A Prefeitura do Recife informou que o prefeito Geraldo Julio encaminhou recentemente para a Câmara de Vereadores do município um projeto de lei que trata da alteração dos limites da Zeis para a regulamentação do terreno da antiga Fermentaço na construção dos habitacionais. “A proposta é incorporar ao perímetro as ocupações espontâneas e consolidadas, contíguas à Zeis e incluir o terreno vazio, destinado à construção de unidades habitacionais de interesse social, no âmbito do Programa Minha Casa, Minha Vida (PMCMV). A aprovação do projeto garantirá que a área em questão só será utilizada com a finalidade de construção de moradia de interesse social em benefício da própria comunidade”, disse a Autarquia de Urbanização (URB).
  
CANAL DO PRADO
Ainda segundo a URB, o projeto de revitalização do Canal do Prado consiste, na construção de vias marginais ao curso d’água, no trecho entre a Estrada dos Remédios até a foz na Ilha do Zeca, onde existe a Vila Canal. Contempla ainda serviços de drenagem, pavimentação, construção de calçadas, iluminação pública e paisagismo das vias que vão margear o canal. O investimento será de R$ 1,6 milhão. 
Foto: Jonathan Lima/Coque (R)existe.

Para viabilizar as obras, a URB diz que é necessária a retirada de habitações precárias que ocupam a área do canal. Segundo o órgão municipal, até agora 32 famílias foram realocadas para novas moradias no Habitacional Casarão do Barbalho, no bairro da Iputinga, Zona Oeste do Recife. “Mais duas famílias estão aguardando o processo de mudança para o Casarão do Barbalho e outros três imóveis serão retirados mediante pagamento de indenização, com valores que variam de acordo com a área, finalidade e material de construção de cada um. A URB negocia ainda a remoção de cerca de 40 imóveis para que seja possível o início das obras na área”, informa a autarquia.
 
PARCERIA NA SUA CASA
Além da revitalização do Canal do Prado, na semana passada, a Secretaria de Habitação do Recife apresentou aos moradores da comunidade Caranguejo Tabaiares um outro projeto, o “Parceria na Sua Casa”, que faz parte do Programa Chegando Junto, e terá como área piloto a comunidade. A ideia é oferecer apoio técnico e financeiro, para pequenas reformas de até R$ 5 mil, a 50 famílias de Caranguejo Tabaiares para a realização de serviços, como reparos nos telhados, banheiro, cozinha, reboco e piso das casas. A execução das reformas deve ser feita pelos próprios moradores. 
Foto: Jonathan Lima/Coque (R)existe.

Com as desapropriações acontecendo e a regularização fundiária ainda sem definição, a população de Caranguejo Tabaiares entendeu que a proposta é um ultraje à comunidade, “que vive um de seus maiores conflitos fundiários”. “A ação Parceria na Sua Casa injeta dinheiro público em políticas sociais sem um planejamento prévio, que vise de fato combater as desigualdades sociais na nossa cidade. É uma maquiagem ou uma chantagem, pois não visa mudanças estruturais na comunidade”, opinou uma das moradoras de Caranguejo Tabaiares, Sarah Marques.

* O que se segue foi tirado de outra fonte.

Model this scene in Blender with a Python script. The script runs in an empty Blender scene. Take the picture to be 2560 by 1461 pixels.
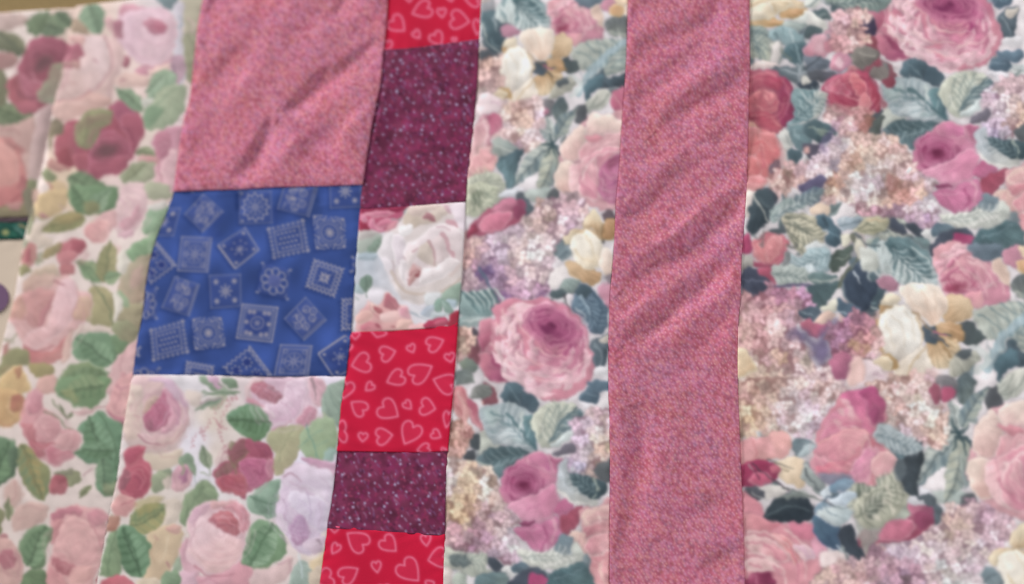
"""Close-up of a patchwork quilt top: strips and blocks of printed cotton sewn together."""
import bpy
import math
import numpy as np
from mathutils import Matrix, Vector
# ---- camera geometry: the quilt's seams run along world Y, its rows along world X ----
FPX, CXP, CYP, DIST = 2459.0, 1280.0, 730.5, 1.05      # focal length in photo pixels, centre, metres
def _n(v): v = np.array(v, float); return v/np.linalg.norm(v)
AX_Y = _n((684.0, 9276.5, -FPX))
AX_X = _n((9500.0, (684*-9500.0+FPX*FPX)/9276.5, FPX))
AX_X = _n(AX_X-AX_Y*(AX_X@AX_Y))
AX_Z = np.cross(AX_X, AX_Y)
ROT = np.array([AX_X, AX_Y, AX_Z])                     # camera axes -> world axes
CAM_POS = -DIST*(ROT@np.array([0, 0, -1.0]))
def to_plane(p):
    """fabric units (n,2) -> metres on the resting plane (n,2)"""
    p = np.asarray(p, float)
    r = np.stack([p[..., 0]-CXP, -(p[..., 1]-CYP), -FPX*np.ones(p.shape[:-1])], -1)@ROT.T
    t = -CAM_POS[2]/r[..., 2]
    return np.stack([CAM_POS[0]+t*r[..., 0], CAM_POS[1]+t*r[..., 1]], -1)
def from_plane(q):
    q = np.asarray(q, float)
    w = np.stack([q[..., 0]-CAM_POS[0], q[..., 1]-CAM_POS[1], -CAM_POS[2]*np.ones(q.shape[:-1])], -1)@ROT
    return np.stack([CXP+FPX*w[..., 0]/-w[..., 2], CYP-FPX*w[..., 1]/-w[..., 2]], -1)

scene = bpy.context.scene
COL = scene.collection
# ---- camera -----------------------------------------------------------------
cam_data = bpy.data.cameras.new('camera'); cam = bpy.data.objects.new('camera', cam_data); COL.objects.link(cam)
cam_data.sensor_width = 36.0; cam_data.lens = FPX/2560*36.0
cam_data.clip_start = 0.02; cam_data.clip_end = 50.0
cam.matrix_world = Matrix([[*ROT[i], CAM_POS[i]] for i in range(3)]+[[0, 0, 0, 1]])
cam_data.dof.use_dof = True; cam_data.dof.focus_distance = DIST*0.93; cam_data.dof.aperture_fstop = 1.5
scene.camera = cam
# ---- soft indoor light: even room light, a window on the left, an added fill lamp that brightens the right ----
world = bpy.data.worlds.new('World'); scene.world = world; world.use_nodes = True
bg = world.node_tree.nodes['Background']; bg.inputs[0].default_value = (1.0, 0.99, 1.0, 1); bg.inputs[1].default_value = 0.15
def area(name, loc, target, size, power, col):
    d = bpy.data.lights.new(name, 'AREA'); d.shape = 'RECTANGLE'; d.size, d.size_y = size; d.energy = power; d.color = col
    o = bpy.data.objects.new(name, d); COL.objects.link(o); o.location = loc
    o.rotation_euler = (Vector(target)-Vector(loc)).to_track_quat('-Z', 'Y').to_euler(); return o
area('window_light', (-2.6, 2.1, 0.95), (0.1, 0, 0), (0.9, 1.1), 150.0, (1.0, 0.985, 0.985))
area('right_fill', (1.35, -0.15, 1.35), (0.55, 0.0, 0), (0.9, 0.9), 18.0, (0.98, 0.985, 1.0))  # added overhead fill, makes the quilt brighter towards the right
vs = scene.view_settings; vs.view_transform = 'Standard'; vs.look = 'None'; vs.exposure = 0.2; vs.gamma = 1.0; vs.use_curve_mapping = False
# ----------------------------------------------------------------------------
# PRINTED FABRIC: a small brush engine that paints the woven prints as colours
# held by the cloth meshes (coordinates are fabric units, converted to metres
# by `to_plane`).  All colours are the dye colours of the prints.
# ----------------------------------------------------------------------------
rng = np.random.RandomState(7)
SC = 0.5                                   # canvas samples per fabric unit

def hexc(h):
    if not isinstance(h, str): return np.array(h, float)
    return np.array([int(h[i:i+2], 16) for i in (0, 2, 4)], float) / 255.0

class Canvas:
    def __init__(s, x0, y0, x1, y1, col):
        s.x0, s.y0 = x0, y0
        s.w, s.h = int((x1-x0)*SC), int((y1-y0)*SC)
        s.a = np.empty((s.h, s.w, 3), np.float32); s.a[:] = hexc(col)
    def box(s, xa, ya, xb, yb):
        ia = max(0, int((xa-s.x0)*SC)-1); ib = min(s.w, int((xb-s.x0)*SC)+2)
        ja = max(0, int((ya-s.y0)*SC)-1); jb = min(s.h, int((yb-s.y0)*SC)+2)
        if ib <= ia or jb <= ja: return None
        X = (np.arange(ia, ib)+.5)/SC+s.x0; Y = (np.arange(ja, jb)+.5)/SC+s.y0
        return slice(ja, jb), slice(ia, ib), X[None, :], Y[:, None]
    def sample(s, x, y):
        def refl(v, n):
            v = np.abs(v); p = 2*(n-1); v = np.mod(v, p); return np.minimum(v, p-v)
        u = refl((x-s.x0)*SC-.5, s.w-1); v = refl((y-s.y0)*SC-.5, s.h-1)
        i = np.floor(u).astype(int); j = np.floor(v).astype(int)
        fu = (u-i)[..., None]; fv = (v-j)[..., None]; A = s.a
        i2 = np.minimum(i+1, s.w-1); j2 = np.minimum(j+1, s.h-1)
        return (A[j, i]*(1-fu)+A[j, i2]*fu)*(1-fv)+(A[j2, i]*(1-fu)+A[j2, i2]*fu)*fv

CUR = None                                 # canvas being painted
VX, VY, VS = 0., 0., 1.                    # table origin and scale
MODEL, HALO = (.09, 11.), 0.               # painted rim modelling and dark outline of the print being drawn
XF = None                                  # optional rigid move of the motif (pattern repeat)
VIEWS = dict(A=(0, 0, 2.9719), B=(0, 480, 2.9719), C=(0, 960, 2.9063), D=(320, 460, 2.9117),
             E=(790, 0, 4.0444), F=(780, 500, 4.0435), G=(780, 820, 4.4125), H=(780, 1130, 4.4),
             I=(240, 930, 2.7419), J=(1120, 0, 2.912), K=(1080, 480, 2.912), L=(1080, 961, 2.912),
             M=(1840, 0, 2.9125), N=(1820, 480, 2.912), O=(1820, 961, 2.912), P=(0, 0, 1.0))
def view(k):
    global VX, VY, VS
    VX, VY, VS = VIEWS[k]
def pts(s):
    v = np.array(s.split(), float) if isinstance(s, str) else np.array(s, float)
    p = v.reshape(-1, 2)/VS+np.array([VX, VY])
    return XF(p) if XF else p
def unit():                                # size of one table unit in fabric units
    if not XF: return 1/VS
    q = pts([0, 0, 100, 0]); return np.hypot(*(q[1]-q[0]))/100

def spline(p, closed=True, n=5):
    m = len(p)
    if closed: q = np.vstack([p[-1:], p, p[:2]]); k = m
    else: q = np.vstack([2*p[:1]-p[1:2], p, 2*p[-1:]-p[-2:-1]]); k = m-1
    out = []
    for i in range(k):
        a, b, c, d = q[i:i+4]
        for t in np.arange(n)/n:
            out.append(.5*((2*b)+(-a+c)*t+(2*a-5*b+4*c-d)*t*t+(-a+3*b-3*c+d)*t**3))
    if not closed: out.append(p[-1])
    return np.array(out)

def sstep(a, b, x):
    t = np.clip((x-a)/(b-a+1e-9), 0, 1); return t*t*(3-2*t)

def segdist(P, X, Y, closed, wid=None):
    d = None; ins = np.zeros(np.broadcast(X, Y).shape, bool)
    n = len(P)
    for i in range(n if closed else n-1):
        ax, ay = P[i]; bx, by = P[(i+1) % n]
        ex, ey = bx-ax, by-ay; L = ex*ex+ey*ey+1e-9
        t = np.clip(((X-ax)*ex+(Y-ay)*ey)/L, 0, 1)
        dd = np.sqrt((X-ax-t*ex)**2+(Y-ay-t*ey)**2)
        if wid is not None: dd = dd-(wid[i]+(wid[min(i+1, n-1)]-wid[i])*t)
        d = dd if d is None else np.minimum(d, dd)
        if closed and ay != by:
            c = (ay > Y) != (by > Y)
            ins ^= c & (X < ex*(Y-ay)/ey+ax)
    return d, ins

def put(sl, m, col):
    A = CUR.a[sl[0], sl[1]]; m = np.asarray(m, np.float32)[..., None]
    CUR.a[sl[0], sl[1]] = A*(1-m)+np.asarray(col, np.float32)*m

def wob(X, Y, k, s):                       # cheap smooth noise, -1..1
    r = np.random.RandomState(s); v = 0
    for _ in range(4):
        a = r.rand()*6.28; f = k*(.6+r.rand()); v = v+np.sin((X*np.cos(a)+Y*np.sin(a))*f+r.rand()*6.28)
    return v/2.6

def F(p, c, c2=None, g=None, soft=3., a=1., rim=None, rw=7., st=0., seed=1, smooth=True):
    """filled brush shape: c -> c2 along g (x0 y0 x1 y1), st = streaks radiating from the start of g"""
    P = pts(p)
    if smooth: P = spline(P)
    e = soft+2
    b = CUR.box(P[:, 0].min()-e, P[:, 1].min()-e, P[:, 0].max()+e, P[:, 1].max()+e)
    if b is None: return
    X, Y = b[2], b[3]
    d, ins = segdist(P, X, Y, True)
    sd = np.where(ins, d, -d)+wob(X, Y, .25, seed)*1.2
    m = sstep(-soft*.6, soft*.9, sd)*a
    col = np.ones(sd.shape+(3,))*hexc(c)
    if g is None and st: q = P.mean(0); G = np.array([q, q+[30, 30]])
    elif g is not None: G = pts(g)
    if c2 is not None:
        if g is None: G = np.array([[P[:, 0].min(), P[:, 1].min()], [P[:, 0].max(), P[:, 1].max()]])
        v = G[1]-G[0]; t = ((X-G[0, 0])*v[0]+(Y-G[0, 1])*v[1])/(v@v)
        t = sstep(0, 1, t+.1*wob(X, Y, .12, seed+3))[..., None]
        col = col*(1-t)+hexc(c2)*t
    if st:
        th = np.arctan2(Y-G[0, 1], X-G[0, 0]); r = np.hypot(X-G[0, 0], Y-G[0, 1])
        w = np.sin(th*17+seed)+np.sin(th*29+seed*2+r*.02)+np.sin(th*43+seed*3)
        col = col*(1+(w*st*.33*sstep(3, 25, r))[..., None])
    if rim is not None:
        k = (1-sstep(0, rw, sd))[..., None]; col = col*(1-k)+hexc(rim)*k
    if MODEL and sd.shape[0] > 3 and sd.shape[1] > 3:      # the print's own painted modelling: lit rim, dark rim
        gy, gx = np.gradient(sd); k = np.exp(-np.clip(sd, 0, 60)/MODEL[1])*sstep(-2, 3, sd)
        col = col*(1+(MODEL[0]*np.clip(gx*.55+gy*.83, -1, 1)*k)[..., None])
        th2 = np.arctan2(Y-P[0, 1], X-P[0, 0]); col*(1+(.03*np.sin(th2*31+seed)*np.sin(th2*13+X*.02))[..., None])
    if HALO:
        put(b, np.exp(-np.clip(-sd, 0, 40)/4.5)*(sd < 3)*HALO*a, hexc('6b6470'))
    col = col*(1+.025*wob(X, Y, .09+.1*((seed*37+len(P))%11)/11, seed+len(P))[..., None])
    put(b, m, col)

def S(p, w, c, a=1., w2=None, soft=2.2, dash=0):
    """brush stroke, width w -> w2 in table units"""
    P = spline(pts(p), False, 6); u = unit(); w = max(w*u/2, .8)
    w2 = w if w2 is None else max(w2*u/2, .3)
    wid = np.linspace(w, w2, len(P)); e = max(w, w2)+soft+2
    b = CUR.box(P[:, 0].min()-e, P[:, 1].min()-e, P[:, 0].max()+e, P[:, 1].max()+e)
    if b is None: return
    d, _ = segdist(P, b[2], b[3], False, wid)
    put(b, (1-sstep(-soft*.5, soft, d))*a, hexc(c))

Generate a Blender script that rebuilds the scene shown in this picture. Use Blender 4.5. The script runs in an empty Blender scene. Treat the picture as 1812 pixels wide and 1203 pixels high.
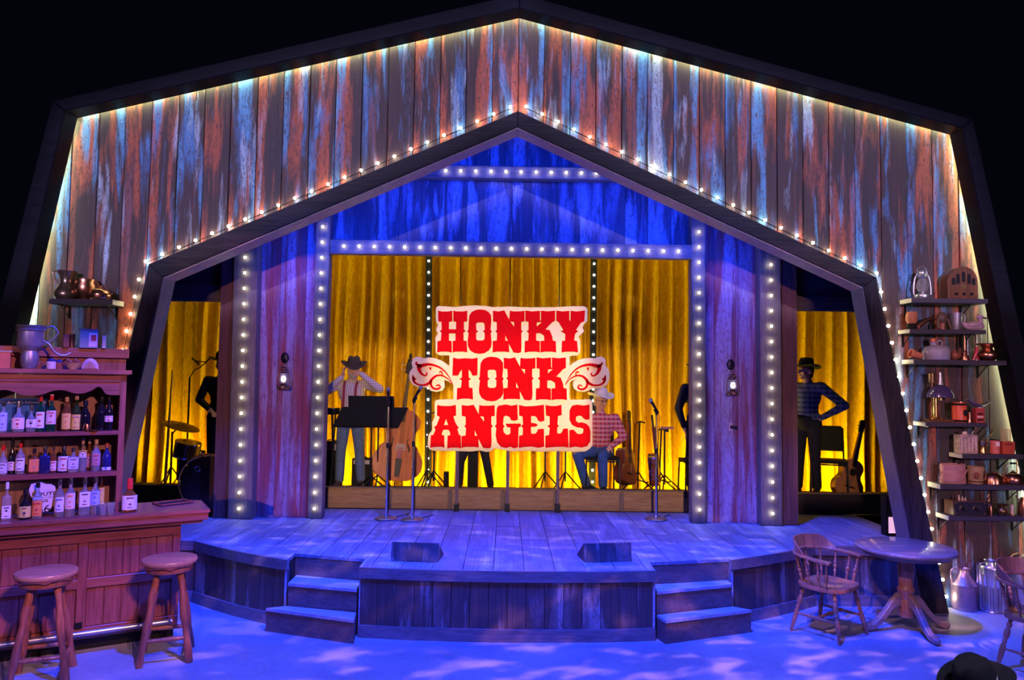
import bpy, bmesh, math, random
from mathutils import Vector, Matrix, Euler
random.seed(7)
PI = math.pi
D = bpy.data
SC = bpy.context.scene
COL = SC.collection
# ------------------------------------------------------------------ camera
IW, IH, FPX = 1812, 1203, 1300.0
CAM = Vector((-0.05, 0.0, 2.2))
cd = D.cameras.new('camera'); cam = D.objects.new('camera', cd); COL.objects.link(cam)
cd.sensor_fit = 'HORIZONTAL'; cd.sensor_width = 36.0; cd.lens = 36.0*FPX/IW
cd.clip_start = 0.05; cd.clip_end = 200
_fwd = Euler((math.radians(90+3.1), 0, math.radians(-0.45))).to_matrix()
_R = _fwd @ Matrix.Rotation(math.radians(0.8), 3, 'Z')
cam.matrix_world = Matrix.Translation(CAM) @ _R.to_4x4()
SC.camera = cam
def ray(px, py):
    return (_R @ Vector(((px-IW/2)/FPX, -(py-IH/2)/FPX, -1.0))).normalized()
def at(px, py, Y):
    d = ray(px, py); return CAM + d*((Y-CAM.y)/d.y)
def az(px, py, z):
    d = ray(px, py); return CAM + d*((z-CAM.z)/d.z)
def xz(px, py, Y):
    p = at(px, py, Y); return (p.x, p.z)
# ------------------------------------------------------------------ world, exposure, lights
SC.view_settings.view_transform = 'Standard'; SC.view_settings.look = 'None'
SC.view_settings.exposure = 0.0; SC.view_settings.gamma = 1.0
SC.view_settings.use_curve_mapping = False
w = D.worlds.new('world'); SC.world = w; w.use_nodes = True
w.node_tree.nodes['Background'].inputs[0].default_value = (0.05, 0.06, 0.16, 1)
w.node_tree.nodes['Background'].inputs[1].default_value = 0.02
def aim(o, tgt):
    o.rotation_euler = (Vector(tgt)-o.location).to_track_quat('-Z', 'Y').to_euler()
def spot(name, loc, tgt, col, power, deg, blend=0.4, rad=0.08, gobo=None):
    l = D.lights.new(name, 'SPOT'); l.color = col; l.energy = power
    l.spot_size = math.radians(deg); l.spot_blend = blend; l.shadow_soft_size = rad
    o = D.objects.new(name, l); COL.objects.link(o); o.location = loc; aim(o, tgt)
    if gobo:   # a break-up pattern plate in the lantern
        sc, lo, hi, asp = gobo
        l.use_nodes = True; nt = l.node_tree; n = nt.nodes
        em = [x for x in n if x.type == 'EMISSION'][0]
        tc = n.new('ShaderNodeTexCoord'); sp = n.new('ShaderNodeSeparateXYZ')
        nt.links.new(tc.outputs['Normal'], sp.inputs[0])
        dx = n.new('ShaderNodeMath'); dx.operation = 'DIVIDE'; dy = n.new('ShaderNodeMath'); dy.operation = 'DIVIDE'
        nt.links.new(sp.outputs[0], dx.inputs[0]); nt.links.new(sp.outputs[2], dx.inputs[1])
        nt.links.new(sp.outputs[1], dy.inputs[0]); nt.links.new(sp.outputs[2], dy.inputs[1])
        cb = n.new('ShaderNodeCombineXYZ'); mx = n.new('ShaderNodeMath'); mx.operation = 'MULTIPLY'; mx.inputs[1].default_value = asp
        nt.links.new(dx.outputs[0], cb.inputs[0]); nt.links.new(dy.outputs[0], mx.inputs[0]); nt.links.new(mx.outputs[0], cb.inputs[1])
        no = n.new('ShaderNodeTexNoise'); no.inputs['Scale'].default_value = sc; no.inputs['Detail'].default_value = 2.0
        nt.links.new(cb.outputs[0], no.inputs['Vector'])
        rp = n.new('ShaderNodeMapRange'); rp.inputs['From Min'].default_value = lo; rp.inputs['From Max'].default_value = hi
        rp.interpolation_type = 'SMOOTHSTEP'
        nt.links.new(no.outputs['Fac'], rp.inputs['Value']); nt.links.new(rp.outputs[0], em.inputs['Strength'])
    return o
LSX, LSY = 1.0, 1.0
def profile(name, loc, tgt, col, power, poly, soft=.012, gobo=None, rad=.04):
    """profile spotlight whose shutters are set to a convex outline of world points"""
    l = D.lights.new(name, 'SPOT'); l.color = col; l.energy = power; l.shadow_soft_size = rad; l.spot_blend = 0.0
    o = D.objects.new(name, l); COL.objects.link(o); o.location = loc; aim(o, tgt)
    Ri = o.rotation_euler.to_matrix().transposed(); T = []
    for p in poly:
        q = Ri @ (Vector(p)-Vector(loc)); T.append(Vector((q.x/-q.z, q.y/-q.z)))
    l.spot_size = min(2.8, 2*math.atan(max(t.length for t in T)*1.05+soft)); c = sum(T, Vector((0, 0)))/len(T)
    l.use_nodes = True; nt = l.node_tree; n = nt.nodes; K = nt.links.new
    em = [x for x in n if x.type == 'EMISSION'][0]
    def mth(op, x, y=None, z=None):
        m = n.new('ShaderNodeMath'); m.operation = op
        for i, v in enumerate((x, y, z)):
            if v is None: continue
            if isinstance(v, (int, float)): m.inputs[i].default_value = v
            else: K(v, m.inputs[i])
        return m.outputs[0]
    tc = n.new('ShaderNodeTexCoord'); sp = n.new('ShaderNodeSeparateXYZ'); K(tc.outputs['Normal'], sp.inputs[0])
    az_ = mth('ABSOLUTE', sp.outputs[2]); X = mth('DIVIDE', mth('MULTIPLY', sp.outputs[0], LSX), az_); Y = mth('DIVIDE', mth('MULTIPLY', sp.outputs[1], LSY), az_)
    res = None
    for i in range(len(T)):
        p, q = T[i], T[(i+1) % len(T)]; d = (q-p).normalized(); nn = Vector((-d.y, d.x))
        if (c-p).dot(nn) < 0: nn = -nn
        v = mth('ADD', mth('ADD', mth('MULTIPLY', X, nn.x), mth('MULTIPLY', Y, nn.y)), -p.dot(nn))
        mr = n.new('ShaderNodeMapRange'); mr.interpolation_type = 'SMOOTHSTEP'; mr.inputs['From Min'].default_value = -soft; mr.inputs['From Max'].default_value = soft
        K(v, mr.inputs['Value']); res = mr.outputs[0] if res is None else mth('MULTIPLY', res, mr.outputs[0])
    if gobo:
        sx, sy, lo, hi = gobo; cb = n.new('ShaderNodeCombineXYZ'); K(mth('MULTIPLY', X, sx), cb.inputs[0]); K(mth('MULTIPLY', Y, sy), cb.inputs[1])
        no = n.new('ShaderNodeTexNoise'); no.inputs['Scale'].default_value = 1.0; no.inputs['Detail'].default_value = 2.5; no.inputs['Roughness'].default_value = .55; K(cb.outputs[0], no.inputs['Vector'])
        mr = n.new('ShaderNodeMapRange'); mr.interpolation_type = 'SMOOTHSTEP'; mr.inputs['From Min'].default_value = lo; mr.inputs['From Max'].default_value = hi; K(no.outputs['Fac'], mr.inputs['Value'])
        res = mth('MULTIPLY', res, mr.outputs[0])
    K(res, em.inputs['Strength']); return o
def area(name, loc, tgt, col, power, sx, sy, spread=180):
    l = D.lights.new(name, 'AREA'); l.shape = 'RECTANGLE'; l.size = sx; l.size_y = sy
    l.color = col; l.energy = power; l.spread = math.radians(spread)
    o = D.objects.new(name, l); COL.objects.link(o); o.location = loc; aim(o, tgt)
    return o
BLUE = (0.012, 0.05, 1.0); LAV = (0.62, 0.50, 1.0); PINK = (1.0, 0.50, 0.62); AMB = (1.0, 0.72, 0.02)
def bl0(x, z):   # point on the bar front, x along the bar from its platform end
    o_ = az(372, 901, 1.07); l_ = az(0, 928, 1.07); u_ = o_-l_; u_.z = 0; u_.normalize(); return (o_.x+u_.x*x, o_.y+u_.y*x, z)
FW = (.60, .52, 1.0)
# house fronts on the painted barn wall, shuttered off the arch opening
for s_ in (-1, 1):
    W = lambda *P: [(s_*x, 7.4, z) for x, z in P]
    profile('front_wash_top', (s_*4.0, -9.0, 5.4), (s_*2.6, 7.4, 4.4), FW, 11500, W((4.6, 4.85), (-.15, 6.2), (-.15, 4.8), (3.5, 3.1), (5.1, 3.0)), .004, rad=.25)
    profile('front_wash_side', (s_*4.0, -9.0, 4.2), (s_*4.6, 7.4, 1.8), (.95, .58, .85), 2800 if s_ < 0 else 4200, W((3.5, 3.25), (5.1, 3.25), (5.9, 0.3), (4.2, 0.3)), .004, rad=.25)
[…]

Em nota, a Prefeitura do Recife disse que o programa Chegando Junto abarca uma série de projetos, com ações divididas entre as áreas de assistência à população e apoio à geração de renda. “Informamos ainda que a escolha da comunidade Caranguejo Tabaiares foi deliberada em plenária no Fórum do Prezeis. E que o Parceria na Sua Casa é baseado na Lei Nº 18.189/2015. Ambos projetos estão sendo discutidos abertamente com os moradores. O que a gestão está fazendo é melhorar as condições de vida dessas famílias”, disse em nota a Secretaria de Habitação do Recife.